> [Directive]: Within the entries below, find the portion that opens with the line containing "x = XL - random.uniform(0, 1.5)" and closes with the line containing "slab('trim_2', (XL, EDGE_Y". Retype that portion exactly and only.

> [Records shown]:

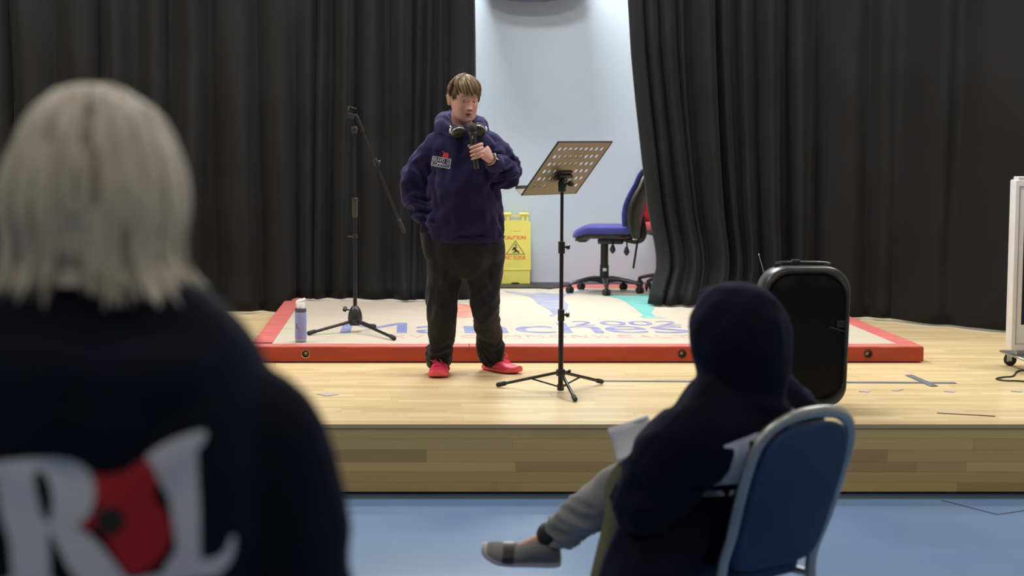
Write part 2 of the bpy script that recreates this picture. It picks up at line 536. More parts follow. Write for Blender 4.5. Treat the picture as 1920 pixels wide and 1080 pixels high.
# the stage: a core, boards on top, a faced front
stage = slab('stage_floor', (XL, EDGE_Y + 0.02, 0.0), (XR, WALL_Y - 0.02, STAGE - 0.013), M['floorwood'])
plank_cache = {}
def plank(x0, x1, y0, y1, z0, z1, m, parent, name='plank'):
    key = (round(x1 - x0, 3), round(y1 - y0, 3), round(z1 - z0, 3), m.name)
    if key not in plank_cache:
        mb = MB()
        mb.rbox((0, 0, 0), (x1 - x0, y1 - y0, z1 - z0), 0.0007, 1)
        o = mb.build(name, m, parent, sharp=30)
        plank_cache[key] = o.data
    else:
        o = link(name, plank_cache[key], parent)
    o.location = ((x0 + x1) / 2, (y0 + y1) / 2, (z0 + z1) / 2)
    return o
PX0, PX1, PY0, PY1 = -0.958, 3.042, 10.05, 14.40       # the lifting platform
ROW = 0.13
y = EDGE_Y + 0.09
r = 0
while y + ROW < WALL_Y - 0.05:
    off = (r * 0.83) % 2.25
    x = XL + 0.001
    first = True
    while x < XR - 0.01:
        ln = off if first and off > 0.3 else 2.25
        first = False
        x1 = min(x + ln, XR - 0.001)
        inside = x > PX0 + 0.02 and x1 < PX1 - 0.02 and y > PY0
        if not inside and (y < 13.0) and x1 > -4.2 and x < 5.4:
            plank(x, x1 - 0.0006, y, y + ROW - 0.0005, STAGE - 0.0135, STAGE, M['floorwood'], stage)
        x = x1
    y += ROW
    r += 1
# nosing and fascia boards
fascia = slab('trim_1', (XL, EDGE_Y + 0.012, 0.03), (XR, EDGE_Y + 0.03, STAGE - 0.02), M['dark_gap'])
x = XL
while x < XR - 0.05:
    x1 = min(x + 2.7, XR)
    plank(x + 0.0006, x1 - 0.0006, EDGE_Y - 0.012, EDGE_Y + 0.089, STAGE - 0.018, STAGE + 0.0015, M['nosing'], stage, 'nosing')
    x = x1
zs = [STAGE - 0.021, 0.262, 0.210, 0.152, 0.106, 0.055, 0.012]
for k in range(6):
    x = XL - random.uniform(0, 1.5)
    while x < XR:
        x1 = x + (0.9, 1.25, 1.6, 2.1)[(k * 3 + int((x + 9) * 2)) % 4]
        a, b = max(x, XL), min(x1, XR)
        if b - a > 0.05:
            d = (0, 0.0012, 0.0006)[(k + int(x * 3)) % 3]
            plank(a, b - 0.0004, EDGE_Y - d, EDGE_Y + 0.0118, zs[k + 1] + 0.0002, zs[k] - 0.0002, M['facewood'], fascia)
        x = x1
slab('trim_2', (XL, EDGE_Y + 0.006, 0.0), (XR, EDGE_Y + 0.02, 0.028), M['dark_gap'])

# ---------------------------------------------------------------- marks and tape on the floors
def strip(name, p, q, w, z, m, label, t=0.0012):
    p, q = V((p[0], p[1], 0)), V((q[0], q[1], 0))
    c = (p + q) / 2
    d = q - p
    n = max(2, int(d.length / 0.12))
    s = V((-d.y, d.x, 0)).normalized() * (w / 2)
    lo, hi = [], []
    for i in range(n + 1):
        pt = p + d * (i / n) - c
        j1, j2 = random.uniform(0.86, 1.1), random.uniform(0.86, 1.1)
        lo.append((pt + s * j1)); hi.append((pt - s * j2))
    poly = [(a.x, a.y) for a in lo] + [(a.x, a.y) for a in reversed(hi)]
    mb = MB(); mb.prism(poly, t)
    o = mb.build(name, m, None, sharp=30)
    o.location = (c.x, c.y, z)
    return tag(o, label, 'tape')
def sp(px, py): return PZ(px, py, STAGE)
strip('floor_tape', sp(1128, 714.5), sp(1792, 718.5), 0.050, STAGE + 0.0018, M['tape'], 'long strip of worn dark grey tape across the stage boards')
strip('floor_tape', sp(1704, 704), sp(1752, 725), 0.045, STAGE + 0.0032, M['tape'], 'short dark grey tape crossing the long tape line aslant')
for (x, y, w, h, lb) in ((1621, 733, 20, 0.075, 'small square of grey tape below the tape line, right of the loudspeaker'),
                         (1684, 731, 9, 0.09, 'tiny grey tape scrap below the crossing of the tape strips'),
                         (1781, 733, 20, 0.075, 'faded beige tape patch below the right end of the tape line'),
                         (1906, 733, 22, 0.06, 'pale grey tape patch near the cable of the screen')):
    a, b = sp(x - w / 2, y), sp(x + w / 2, y + 1)
    strip('floor_tape', a, b, h, STAGE + 0.0018, M['tape_pale'], lb)
strip('floor_tape', sp(1757, 775), sp(1866, 781), 0.012, STAGE + 0.0018, M['dark_gap'], 'thin black tape line near the stage edge at right')
strip('floor_tape', sp(601, 741), sp(625, 738), 0.10, STAGE + 0.0018, M['tape_pale'], 'grey tape patch on the boards left of the pink shoes')
def fl(px, py): return PZ(px, py, 0)
strip('floor_seam', fl(1765, 938), fl(1870, 965), 0.008, 0.0006, M['dark_gap'], 'fine dark crack in the blue floor before the stage', 0.001)['category'] = 'crack'
strip('floor_seam', fl(1870, 965), fl(1925, 957), 0.006, 0.0006, M['dark_gap'], 'second fine crack in the blue floor running to the frame edge', 0.001)['category'] = 'crack'

# ---------------------------------------------------------------- the lifting platform
plat = thing('lifting_platform', 'low square wooden platform with red edges and painted lettering, on the stage', 'platform', ((PX0 + PX1) / 2, PY0, STAGE))
PO = V(plat.location)
def pbox(name, x0, x1, y0, y1, z0, z1, m, bev=0.003, parent=plat):
    mb = MB()
    mb.rbox(((x0 + x1) / 2 - PO.x, (y0 + y1) / 2 - PO.y, (z0 + z1) / 2 - PO.z), (x1 - x0, y1 - y0, z1 - z0), bev, 1)
    return mb.build(name, m, parent, sharp=30)
T = 0.018
BW = 0.125
pbox('core', PX0 + 0.05, PX1 - 0.05, PY0 + 0.05, PY1 - 0.03, STAGE + 0.004, DECK - T, M['dark_gap'])
# front rail with round bolt holes
holes = [PY(x, 662, PY0).x for x in (573, 926, 1279, 1628)]
mb = MB()
xs = [PX0] + holes + [PX1]
z0, z1 = STAGE + 0.008, DECK - T * 0.6
zc = (STAGE + DECK) / 2 + 0.0035
HR = 0.021
def cell(x0, x1, hx):
    n = 16
    ring = [V((hx + HR * math.cos(2 * PI * j / n + PI / 4), PY0, zc + HR * math.sin(2 * PI * j / n + PI / 4))) for j in range(n)]
    sq = []
    for j in range(n):
        a = 2 * PI * j / n + PI / 4
        c, s = math.cos(a), math.sin(a)
        k = 1 / max(abs(c), abs(s))
        ux, uz = c * k, s * k
        sq.append(V(((hx + ux * (x1 - hx) if ux > 0 else hx + ux * (hx - x0)), PY0, (zc + uz * (z1 - zc) if uz > 0 else zc + uz * (zc - z0)))))
    back = [p + V((0, 0.04, 0)) for p in ring]
    vs = [p - PO for p in sq + ring + back]
    fs = [(j, (j + 1) % n, n + (j + 1) % n, n + j) for j in range(n)] + [(n + j, n + (j + 1) % n, 2 * n + (j + 1) % n, 2 * n + j) for j in range(n)]
    mb.add(vs, fs)
edges = [PX0] + [(a + b) / 2 for a, b in zip(holes[:-1], holes[1:])] + [PX1]
for i, hx in enumerate(holes):
    cell(edges[i], edges[i + 1], hx)
b0 = len(mb.v)
c = [V((PX0, PY0, z0)), V((PX1, PY0, z0)), V((PX1, PY0, z1)), V((PX0, PY0, z1))]
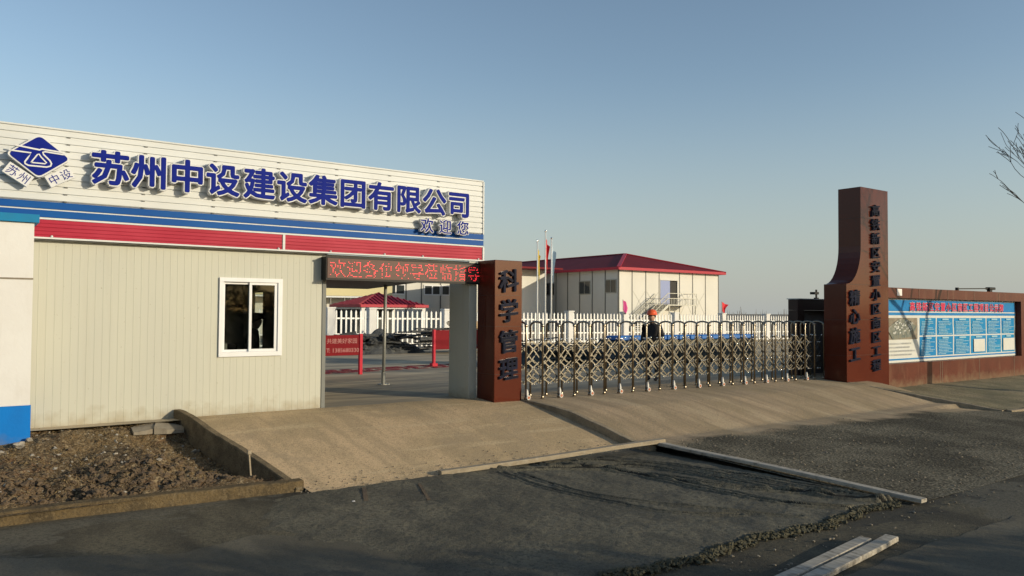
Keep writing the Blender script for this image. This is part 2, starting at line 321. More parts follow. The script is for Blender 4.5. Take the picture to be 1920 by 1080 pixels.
# ------------------------------------------------------------------ terrain
def zl(y):
    t = cl((y-9.4)/3.6); return -.55+.55*(1-(1-t)**1.5)
def zr(x, y):
    if y >= 9.0: z = zl(y)+.13*cl((12.6-y)/1.6)
    else: z = -.55+.13*cl((y-4.8)/4.2)
    k = sm((21.5-x)/4.5)
    return z if y >= 9 else max(-.546, -.55+(z+.55)*k)
g = MB()
xs = [-3000, -60, -20, 0, 20, 40, 80, 300, 3000]
prof = [(-3000, -.75), (-10, -.75), (12.2, -.75), (13.0, -.75), (13.3, -.06), (40, -.06), (300, -.2), (3000, -2)]
g.add([(x, y, z) for y, z in prof for x in xs], [(j*9+i, j*9+i+1, (j+1)*9+i+1, (j+1)*9+i) for j in range(len(prof)-1) for i in range(8)])
struct('ground', g, M['earth'])
lin = lambda a, b, n: [a+(b-a)*i/n for i in range(n+1)]
rd = MB().grid(lin(-30, -2, 14)+lin(-1.5, 14, 62)+lin(15, 90, 30), lin(-14, 1, 10)+lin(1.25, 9.75, 34),
               lambda x, y: -.55+.012*fr(x*.4, y*.4)+(.02*sm((4.6-y)/.5) if x > 5 else 0))
struct('road', rd, M['asphalt'], True)
rz = lambda x, y: -.55+.012*fr(x*.4, y*.4)+(.02*sm((4.6-y)/.5) if x > 5 else 0)
def road_patch(xs, yb, yt, m):
    k = MB(); n = 24; V = []
    for j in range(n+1):
        for x in xs: y = yb+(yt(x)-yb)*j/n; V.append((x, y, rz(x, y)+.006))
    q = len(xs); k.add(V, [(j*q+i, j*q+i+1, (j+1)*q+i+1, (j+1)*q+i) for j in range(n) for i in range(q-1)]); struct('road_patch', k, m, True)
def poly_y(P):
    def f(x):
        for (a, ya), (b_, yb) in zip(P[:-1], P[1:]):
            if a <= x <= b_: return ya+(yb-ya)*(x-a)/(b_-a)+.05*fr(x*3, 1.7)+.02*fr(x*11, 4.2)
        return P[-1][1]
    return f
road_patch(lin(-2, 4.9, 120), 2.0, poly_y([(-2, 8.9), (.5, 8.5), (1.9, 7.75), (2.65, 7.95), (3.28, 7.35), (4.45, 6.5), (4.9, 5.2)]), M['asphalt_pale'])
road_patch(lin(5.3, 30, 200), -6, poly_y([(5.3, 3.75), (7, 3.86), (10, 3.82), (30, 3.3)]), M['asphalt_pale'])
yd = MB().grid(lin(-20, 80, 50), lin(12.9, 60, 40), lambda x, y: 0.004*fr(x*.5, y*.5))
struct('yard', yd, M['concrete_yard'], True)

# left driveway ramp between the two kerbs
def kx1(y): return 3.07+(13.2-y)*.17
rp = MB(); ys = lin(9.25, 13.15, 44)
rp.add([(kx1(y)+.06+(9.36-kx1(y)-.06)*i/60, y, (zl(y) if y > 9.4 else -.55-.05*(9.4-y)) + .004*fr(i*.12, y*1.3)+.006) for y in ys for i in range(61)],
       [(j*61+i, j*61+i+1, (j+1)*61+i+1, (j+1)*61+i) for j in range(44) for i in range(60)])
struct('driveway_ramp', rp, M['concrete'], True)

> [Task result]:
    x = XL - random.uniform(0, 1.5)
    while x < XR:
        x1 = x + (0.9, 1.25, 1.6, 2.1)[(k * 3 + int((x + 9) * 2)) % 4]
        a, b = max(x, XL), min(x1, XR)
        if b - a > 0.05:
            d = (0, 0.0012, 0.0006)[(k + int(x * 3)) % 3]
            plank(a, b - 0.0004, EDGE_Y - d, EDGE_Y + 0.0118, zs[k + 1] + 0.0002, zs[k] - 0.0002, M['facewood'], fascia)
        x = x1
slab('trim_2', (XL, EDGE_Y + 0.006, 0.0), (XR, EDGE_Y + 0.02, 0.028), M['dark_gap'])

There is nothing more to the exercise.